(Available data)

____

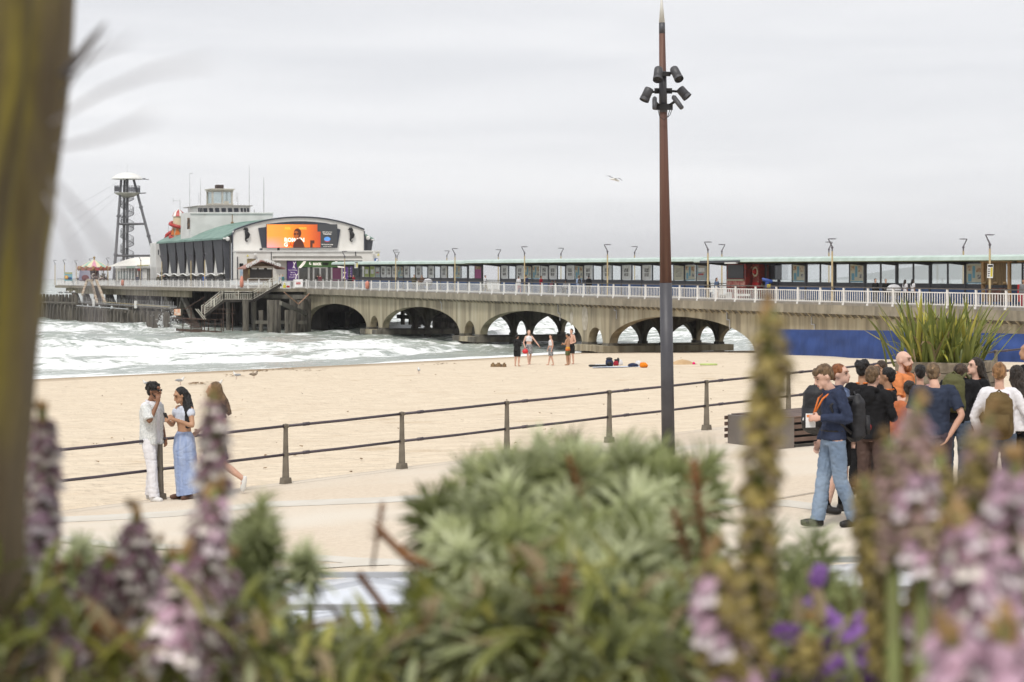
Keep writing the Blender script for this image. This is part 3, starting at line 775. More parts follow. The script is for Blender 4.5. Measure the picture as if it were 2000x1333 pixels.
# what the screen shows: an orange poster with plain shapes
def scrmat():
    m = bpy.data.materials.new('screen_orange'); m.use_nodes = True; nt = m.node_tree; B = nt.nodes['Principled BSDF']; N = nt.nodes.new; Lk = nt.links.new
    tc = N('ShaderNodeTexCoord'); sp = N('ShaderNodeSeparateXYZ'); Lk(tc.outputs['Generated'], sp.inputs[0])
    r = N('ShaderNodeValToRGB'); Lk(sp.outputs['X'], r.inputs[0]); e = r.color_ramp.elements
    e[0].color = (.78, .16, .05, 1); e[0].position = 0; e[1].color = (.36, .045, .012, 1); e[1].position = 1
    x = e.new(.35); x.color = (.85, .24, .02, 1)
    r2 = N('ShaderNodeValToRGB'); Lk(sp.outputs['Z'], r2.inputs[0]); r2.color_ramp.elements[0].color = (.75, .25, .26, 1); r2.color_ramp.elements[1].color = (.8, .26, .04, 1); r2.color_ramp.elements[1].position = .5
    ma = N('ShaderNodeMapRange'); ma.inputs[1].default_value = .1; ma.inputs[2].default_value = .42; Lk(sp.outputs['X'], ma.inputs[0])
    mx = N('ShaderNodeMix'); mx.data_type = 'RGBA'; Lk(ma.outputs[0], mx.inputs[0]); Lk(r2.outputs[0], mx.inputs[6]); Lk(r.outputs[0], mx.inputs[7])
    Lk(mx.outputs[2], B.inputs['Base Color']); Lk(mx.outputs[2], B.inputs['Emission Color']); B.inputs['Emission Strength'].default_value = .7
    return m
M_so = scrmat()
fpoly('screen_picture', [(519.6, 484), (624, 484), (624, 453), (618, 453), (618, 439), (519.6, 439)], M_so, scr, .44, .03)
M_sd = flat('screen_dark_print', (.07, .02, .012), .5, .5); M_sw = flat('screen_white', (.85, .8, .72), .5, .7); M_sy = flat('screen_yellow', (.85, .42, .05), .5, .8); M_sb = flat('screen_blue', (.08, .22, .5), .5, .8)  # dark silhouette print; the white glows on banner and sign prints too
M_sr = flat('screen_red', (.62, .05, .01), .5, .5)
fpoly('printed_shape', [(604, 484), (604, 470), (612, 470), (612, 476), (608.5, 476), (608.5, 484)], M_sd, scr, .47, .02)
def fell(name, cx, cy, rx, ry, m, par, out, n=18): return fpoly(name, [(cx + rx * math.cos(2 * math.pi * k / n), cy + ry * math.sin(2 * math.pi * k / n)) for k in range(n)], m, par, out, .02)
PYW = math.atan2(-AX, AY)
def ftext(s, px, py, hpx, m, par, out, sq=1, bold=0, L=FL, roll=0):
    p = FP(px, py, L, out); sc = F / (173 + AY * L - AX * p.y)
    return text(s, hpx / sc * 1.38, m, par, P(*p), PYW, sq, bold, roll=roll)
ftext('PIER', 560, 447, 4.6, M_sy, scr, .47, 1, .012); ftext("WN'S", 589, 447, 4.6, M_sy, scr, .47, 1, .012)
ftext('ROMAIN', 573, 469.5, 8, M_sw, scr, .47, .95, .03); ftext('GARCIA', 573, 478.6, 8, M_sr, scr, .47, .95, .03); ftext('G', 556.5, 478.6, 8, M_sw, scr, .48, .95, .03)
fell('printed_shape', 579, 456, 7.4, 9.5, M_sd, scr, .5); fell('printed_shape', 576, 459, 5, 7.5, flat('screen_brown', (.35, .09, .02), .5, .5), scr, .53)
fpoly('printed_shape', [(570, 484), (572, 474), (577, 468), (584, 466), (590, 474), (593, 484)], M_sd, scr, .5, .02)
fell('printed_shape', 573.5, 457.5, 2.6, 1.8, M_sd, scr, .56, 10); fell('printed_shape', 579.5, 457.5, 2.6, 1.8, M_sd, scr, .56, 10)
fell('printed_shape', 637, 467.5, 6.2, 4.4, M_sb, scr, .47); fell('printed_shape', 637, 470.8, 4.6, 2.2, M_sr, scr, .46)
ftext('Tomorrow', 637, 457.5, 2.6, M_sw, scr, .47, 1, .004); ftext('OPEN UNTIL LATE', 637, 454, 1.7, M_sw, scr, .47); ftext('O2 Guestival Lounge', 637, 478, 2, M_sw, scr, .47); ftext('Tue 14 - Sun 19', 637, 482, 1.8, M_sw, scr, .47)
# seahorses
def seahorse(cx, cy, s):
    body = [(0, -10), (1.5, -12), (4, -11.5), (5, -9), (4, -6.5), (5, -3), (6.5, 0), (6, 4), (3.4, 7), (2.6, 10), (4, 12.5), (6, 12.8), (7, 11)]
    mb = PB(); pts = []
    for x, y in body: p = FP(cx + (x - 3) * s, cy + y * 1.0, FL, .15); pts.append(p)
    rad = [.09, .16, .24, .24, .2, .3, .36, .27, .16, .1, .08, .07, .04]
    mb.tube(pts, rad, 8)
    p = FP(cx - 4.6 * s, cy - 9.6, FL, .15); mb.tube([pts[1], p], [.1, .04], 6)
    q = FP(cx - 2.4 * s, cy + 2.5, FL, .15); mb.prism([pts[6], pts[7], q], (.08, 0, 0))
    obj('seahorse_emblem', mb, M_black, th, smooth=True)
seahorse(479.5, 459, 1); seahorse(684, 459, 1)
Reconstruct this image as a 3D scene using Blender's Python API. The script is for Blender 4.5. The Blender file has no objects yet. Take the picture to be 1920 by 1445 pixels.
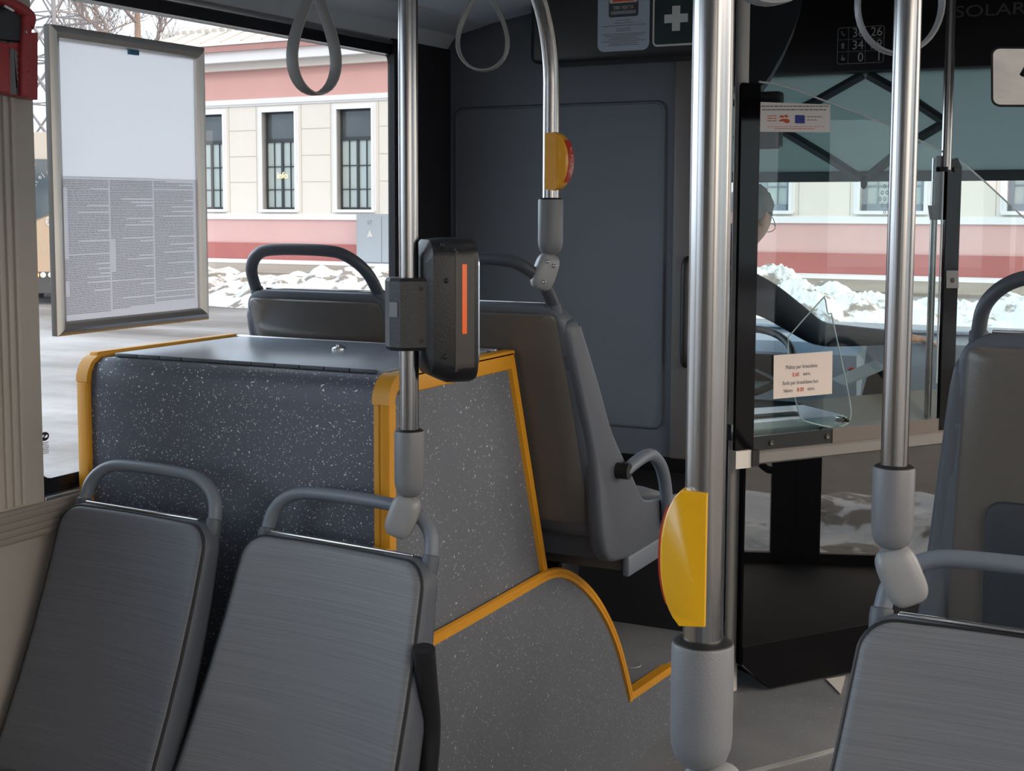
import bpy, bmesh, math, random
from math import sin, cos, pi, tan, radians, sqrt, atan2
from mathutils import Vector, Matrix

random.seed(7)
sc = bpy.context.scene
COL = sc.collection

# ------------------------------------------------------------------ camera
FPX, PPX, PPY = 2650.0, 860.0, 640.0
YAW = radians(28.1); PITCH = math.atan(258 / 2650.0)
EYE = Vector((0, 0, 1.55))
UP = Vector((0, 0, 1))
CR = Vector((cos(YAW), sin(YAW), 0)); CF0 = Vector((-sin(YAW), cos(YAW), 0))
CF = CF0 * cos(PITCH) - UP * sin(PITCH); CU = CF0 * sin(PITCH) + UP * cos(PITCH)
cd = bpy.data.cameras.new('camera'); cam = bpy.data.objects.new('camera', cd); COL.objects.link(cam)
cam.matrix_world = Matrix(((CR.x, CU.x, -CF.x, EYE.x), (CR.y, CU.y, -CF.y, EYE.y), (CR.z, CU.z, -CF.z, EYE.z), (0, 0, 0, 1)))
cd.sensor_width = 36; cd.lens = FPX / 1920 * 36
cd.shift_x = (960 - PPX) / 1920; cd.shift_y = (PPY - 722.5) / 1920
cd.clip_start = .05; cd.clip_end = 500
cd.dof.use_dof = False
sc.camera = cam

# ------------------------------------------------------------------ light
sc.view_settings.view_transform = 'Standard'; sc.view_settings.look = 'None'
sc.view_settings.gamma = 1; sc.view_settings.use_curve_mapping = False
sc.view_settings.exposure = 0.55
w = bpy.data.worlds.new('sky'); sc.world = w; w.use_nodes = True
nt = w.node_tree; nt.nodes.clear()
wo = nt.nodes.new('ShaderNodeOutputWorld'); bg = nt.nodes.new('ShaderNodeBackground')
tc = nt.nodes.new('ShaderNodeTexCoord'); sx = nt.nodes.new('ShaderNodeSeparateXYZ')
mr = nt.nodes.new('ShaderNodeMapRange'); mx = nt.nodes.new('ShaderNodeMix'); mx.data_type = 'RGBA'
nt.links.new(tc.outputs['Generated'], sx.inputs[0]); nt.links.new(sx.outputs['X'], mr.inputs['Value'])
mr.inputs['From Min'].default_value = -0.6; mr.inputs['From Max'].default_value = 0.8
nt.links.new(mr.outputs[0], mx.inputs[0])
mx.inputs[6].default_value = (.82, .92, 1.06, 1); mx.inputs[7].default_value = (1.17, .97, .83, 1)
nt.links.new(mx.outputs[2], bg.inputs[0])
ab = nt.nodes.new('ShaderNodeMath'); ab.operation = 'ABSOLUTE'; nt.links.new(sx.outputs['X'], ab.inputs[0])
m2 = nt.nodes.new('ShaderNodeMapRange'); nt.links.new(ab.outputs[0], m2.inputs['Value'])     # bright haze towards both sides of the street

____

(Written problem) Copy the lines above exactly, starting with the line that contains "Reconstruct this image" and ending with the line that contains "COL = sc.collection", and leave out any pictures.

(Right answer)
Reconstruct this image as a 3D scene using Blender's Python API. The script is for Blender 4.5. The Blender file has no objects yet. Take the picture to be 1920 by 1445 pixels.
import bpy, bmesh, math, random
from math import sin, cos, pi, tan, radians, sqrt, atan2
from mathutils import Vector, Matrix

random.seed(7)
sc = bpy.context.scene
COL = sc.collection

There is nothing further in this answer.